Pero esto no fue nada en comparación de lo que sucedió con la mayor agresión de la historia a la tradición y la cultura de todo un pueblo, de toda una comunidad, asentada secularmente en un conjunto de creencias y valores, básicamente de carácter religioso. Porque esto es lo que fue, en términos generales, la malhadada desamortización, impuesta de forma inexorable por la arbitrariedad de los gobiernos del Partido Progresista.

Sin duda existieron factores económicos de peso que justifican, al menos parcialmente, las decisiones tomadas. Sobre todo la gigantesca deuda pública, que se había producido como consecuencia del despilfarro borbónico. Pero también la necesidad de liberar la economía y la hacienda de las rigideces acumuladas por la ineficacia del antiguo régimen. Sin embargo, la forma en que se ejecutó fue desastrosa, miserable y corrupta.

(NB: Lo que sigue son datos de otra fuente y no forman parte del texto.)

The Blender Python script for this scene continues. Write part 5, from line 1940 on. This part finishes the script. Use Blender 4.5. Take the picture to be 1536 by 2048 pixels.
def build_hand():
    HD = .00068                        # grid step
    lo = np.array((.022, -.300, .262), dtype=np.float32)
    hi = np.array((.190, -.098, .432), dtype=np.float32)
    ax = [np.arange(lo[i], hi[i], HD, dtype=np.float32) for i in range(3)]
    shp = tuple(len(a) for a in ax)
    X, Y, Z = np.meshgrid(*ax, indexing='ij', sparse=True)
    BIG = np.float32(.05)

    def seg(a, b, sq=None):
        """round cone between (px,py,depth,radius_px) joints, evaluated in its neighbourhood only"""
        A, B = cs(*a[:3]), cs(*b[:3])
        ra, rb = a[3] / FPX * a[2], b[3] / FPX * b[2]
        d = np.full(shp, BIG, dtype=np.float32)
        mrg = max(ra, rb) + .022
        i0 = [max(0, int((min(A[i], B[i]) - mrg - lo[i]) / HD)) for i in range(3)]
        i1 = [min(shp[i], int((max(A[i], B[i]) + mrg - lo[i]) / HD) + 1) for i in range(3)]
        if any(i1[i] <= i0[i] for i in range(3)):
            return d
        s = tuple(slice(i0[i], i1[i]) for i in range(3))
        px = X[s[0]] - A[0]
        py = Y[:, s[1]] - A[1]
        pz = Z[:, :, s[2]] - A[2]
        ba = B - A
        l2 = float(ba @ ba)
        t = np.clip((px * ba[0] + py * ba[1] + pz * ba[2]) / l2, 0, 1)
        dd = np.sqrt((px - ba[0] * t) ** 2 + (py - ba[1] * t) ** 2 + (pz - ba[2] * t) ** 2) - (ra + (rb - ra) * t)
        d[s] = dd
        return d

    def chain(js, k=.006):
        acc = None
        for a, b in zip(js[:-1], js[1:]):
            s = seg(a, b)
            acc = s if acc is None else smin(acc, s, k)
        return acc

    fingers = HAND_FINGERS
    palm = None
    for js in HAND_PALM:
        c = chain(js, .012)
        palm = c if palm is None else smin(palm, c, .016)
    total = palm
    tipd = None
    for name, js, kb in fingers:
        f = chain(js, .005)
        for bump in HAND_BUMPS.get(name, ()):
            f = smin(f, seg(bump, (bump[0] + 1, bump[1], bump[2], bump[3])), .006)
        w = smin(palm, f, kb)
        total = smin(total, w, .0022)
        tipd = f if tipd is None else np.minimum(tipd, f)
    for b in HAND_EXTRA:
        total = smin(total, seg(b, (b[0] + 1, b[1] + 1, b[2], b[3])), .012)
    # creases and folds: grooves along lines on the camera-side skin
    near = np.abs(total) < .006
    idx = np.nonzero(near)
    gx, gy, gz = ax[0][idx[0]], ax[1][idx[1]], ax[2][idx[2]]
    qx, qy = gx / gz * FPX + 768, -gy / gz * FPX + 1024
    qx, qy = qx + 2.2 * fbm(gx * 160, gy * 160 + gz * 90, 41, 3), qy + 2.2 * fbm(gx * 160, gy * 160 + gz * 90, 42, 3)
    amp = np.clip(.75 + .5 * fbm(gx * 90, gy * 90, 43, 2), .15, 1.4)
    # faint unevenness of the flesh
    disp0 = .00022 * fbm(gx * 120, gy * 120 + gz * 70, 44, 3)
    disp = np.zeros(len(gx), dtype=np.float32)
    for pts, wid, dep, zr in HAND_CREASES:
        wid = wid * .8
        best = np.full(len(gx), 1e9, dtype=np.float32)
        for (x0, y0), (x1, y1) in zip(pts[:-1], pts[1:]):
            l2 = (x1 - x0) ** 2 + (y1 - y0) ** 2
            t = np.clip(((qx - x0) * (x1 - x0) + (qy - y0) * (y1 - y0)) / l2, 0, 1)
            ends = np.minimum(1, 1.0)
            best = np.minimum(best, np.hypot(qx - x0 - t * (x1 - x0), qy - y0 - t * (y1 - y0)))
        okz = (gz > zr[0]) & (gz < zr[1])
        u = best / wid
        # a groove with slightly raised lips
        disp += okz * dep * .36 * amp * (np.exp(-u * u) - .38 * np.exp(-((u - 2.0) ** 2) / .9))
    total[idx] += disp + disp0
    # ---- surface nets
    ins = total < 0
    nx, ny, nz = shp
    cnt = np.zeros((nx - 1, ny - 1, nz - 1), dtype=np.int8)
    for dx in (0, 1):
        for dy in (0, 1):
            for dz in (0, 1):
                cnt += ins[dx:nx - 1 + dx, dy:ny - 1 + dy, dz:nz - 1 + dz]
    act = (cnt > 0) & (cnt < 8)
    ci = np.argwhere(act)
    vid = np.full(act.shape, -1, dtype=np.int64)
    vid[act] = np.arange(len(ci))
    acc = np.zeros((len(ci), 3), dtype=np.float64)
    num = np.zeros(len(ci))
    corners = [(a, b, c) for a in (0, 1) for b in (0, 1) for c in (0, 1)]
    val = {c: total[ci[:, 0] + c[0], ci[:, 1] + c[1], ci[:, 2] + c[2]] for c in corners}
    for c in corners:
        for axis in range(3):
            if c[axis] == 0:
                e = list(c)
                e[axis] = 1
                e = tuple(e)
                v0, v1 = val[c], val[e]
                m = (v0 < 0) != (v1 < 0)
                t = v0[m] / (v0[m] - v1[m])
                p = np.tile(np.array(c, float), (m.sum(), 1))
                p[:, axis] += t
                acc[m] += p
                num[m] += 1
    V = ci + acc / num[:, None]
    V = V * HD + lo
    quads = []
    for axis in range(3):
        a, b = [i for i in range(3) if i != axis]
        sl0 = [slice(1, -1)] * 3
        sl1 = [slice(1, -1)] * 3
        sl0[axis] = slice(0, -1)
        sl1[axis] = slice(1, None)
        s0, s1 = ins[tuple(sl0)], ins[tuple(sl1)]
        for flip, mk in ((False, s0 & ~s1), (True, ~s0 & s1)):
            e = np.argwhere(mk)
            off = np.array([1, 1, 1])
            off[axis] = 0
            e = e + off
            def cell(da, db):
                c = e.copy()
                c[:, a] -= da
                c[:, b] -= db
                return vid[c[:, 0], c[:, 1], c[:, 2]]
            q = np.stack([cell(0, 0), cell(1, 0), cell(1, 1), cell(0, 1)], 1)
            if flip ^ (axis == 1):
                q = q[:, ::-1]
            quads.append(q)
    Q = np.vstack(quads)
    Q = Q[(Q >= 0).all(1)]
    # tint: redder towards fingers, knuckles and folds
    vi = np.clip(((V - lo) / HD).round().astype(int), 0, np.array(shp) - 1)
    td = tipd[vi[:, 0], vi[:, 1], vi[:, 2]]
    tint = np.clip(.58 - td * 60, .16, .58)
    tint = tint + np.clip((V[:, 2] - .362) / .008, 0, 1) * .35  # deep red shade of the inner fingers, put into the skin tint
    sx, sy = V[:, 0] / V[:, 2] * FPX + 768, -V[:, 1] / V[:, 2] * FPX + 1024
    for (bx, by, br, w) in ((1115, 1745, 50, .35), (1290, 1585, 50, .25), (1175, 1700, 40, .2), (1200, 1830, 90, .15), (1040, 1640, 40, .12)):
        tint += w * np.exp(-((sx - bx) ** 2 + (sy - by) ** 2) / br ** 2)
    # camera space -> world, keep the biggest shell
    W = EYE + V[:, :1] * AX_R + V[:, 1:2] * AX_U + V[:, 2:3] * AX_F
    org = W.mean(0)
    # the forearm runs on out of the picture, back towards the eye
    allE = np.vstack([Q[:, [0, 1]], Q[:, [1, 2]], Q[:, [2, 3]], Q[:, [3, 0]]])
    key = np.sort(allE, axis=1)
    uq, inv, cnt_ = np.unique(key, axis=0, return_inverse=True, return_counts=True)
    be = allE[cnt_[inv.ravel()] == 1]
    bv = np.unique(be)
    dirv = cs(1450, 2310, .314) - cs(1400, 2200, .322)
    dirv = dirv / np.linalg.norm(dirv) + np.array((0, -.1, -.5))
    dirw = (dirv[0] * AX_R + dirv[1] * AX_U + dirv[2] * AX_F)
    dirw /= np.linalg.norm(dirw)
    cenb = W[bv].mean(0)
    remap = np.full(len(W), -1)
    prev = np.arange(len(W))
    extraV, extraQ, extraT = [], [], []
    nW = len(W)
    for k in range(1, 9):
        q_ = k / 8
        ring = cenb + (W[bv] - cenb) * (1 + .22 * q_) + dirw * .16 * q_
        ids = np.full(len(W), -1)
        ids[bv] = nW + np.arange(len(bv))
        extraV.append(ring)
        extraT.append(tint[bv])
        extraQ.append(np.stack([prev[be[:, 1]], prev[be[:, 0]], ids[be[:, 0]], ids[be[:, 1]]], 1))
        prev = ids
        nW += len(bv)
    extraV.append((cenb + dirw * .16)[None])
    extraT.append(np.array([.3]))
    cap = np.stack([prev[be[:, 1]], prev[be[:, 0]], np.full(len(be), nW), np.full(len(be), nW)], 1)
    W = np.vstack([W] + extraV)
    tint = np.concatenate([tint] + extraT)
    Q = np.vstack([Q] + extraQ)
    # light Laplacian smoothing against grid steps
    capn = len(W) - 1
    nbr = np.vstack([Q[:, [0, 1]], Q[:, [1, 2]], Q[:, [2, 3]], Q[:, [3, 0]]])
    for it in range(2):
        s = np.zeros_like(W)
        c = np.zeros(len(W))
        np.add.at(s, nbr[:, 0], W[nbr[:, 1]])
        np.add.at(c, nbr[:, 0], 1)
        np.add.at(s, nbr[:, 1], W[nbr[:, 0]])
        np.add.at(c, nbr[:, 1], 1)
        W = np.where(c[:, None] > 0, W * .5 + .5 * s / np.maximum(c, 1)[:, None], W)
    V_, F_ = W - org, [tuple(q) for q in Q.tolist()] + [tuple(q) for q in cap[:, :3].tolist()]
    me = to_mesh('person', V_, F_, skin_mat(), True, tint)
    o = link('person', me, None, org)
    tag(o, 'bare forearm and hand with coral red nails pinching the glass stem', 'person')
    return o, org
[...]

Nada de lo descrito es comparable al coste que supusieron las dos grandes oleadas desamortizadoras que han recibido el nombre de los ministros que las impulsaron: Mendizábal y Madoz. La primera de ellas, comenzada en los años 1835 y 1836, se centró en los bienes tanto de los monasterios como en los del clero secular. Los costes humanos y sociales que produjo fueron altísimos. Expulsión de aparceros, subida abusiva de rentas a las tierras pertenecientes a los monasterios y un empobrecimiento general de los grupos más desfavorecidos de la población.

Pero hoy toca centrarse en la destrucción incalificable de patrimonio que se produjo. Joyas de la arquitectura, tanto religiosa como secular, malvendidas, cuando no abandonadas y saqueadas. Bibliotecas quemadas para hacer sitio. Colecciones invalorables de arte descuidadas y, finalmente, desaparecidas. Y todo ello ante la mirada de unas autoridades desdeñosas e indiferentes, que no podían desconocer la catástrofe cultural que se estaba produciendo. Que rechazaron tomar medidas de protección, incluso de muchos de los más valiosos de los bienes abandonados.

Por último estuvo lo que sucedió durante la República y la Guerra Civil. Otro asalto destructivo al patrimonio de nuestro pueblo. Y digo conscientemente pueblo, en lugar de patria o nación. Porque la gente consideraba suyos los edificios que se destruían y las obras de arte que se quemaban. Y sentían que con aquellas destrucciones desaparecía parte del alma colectiva con la que se sentían identificados, que les constituía. Pero esa es otra historia.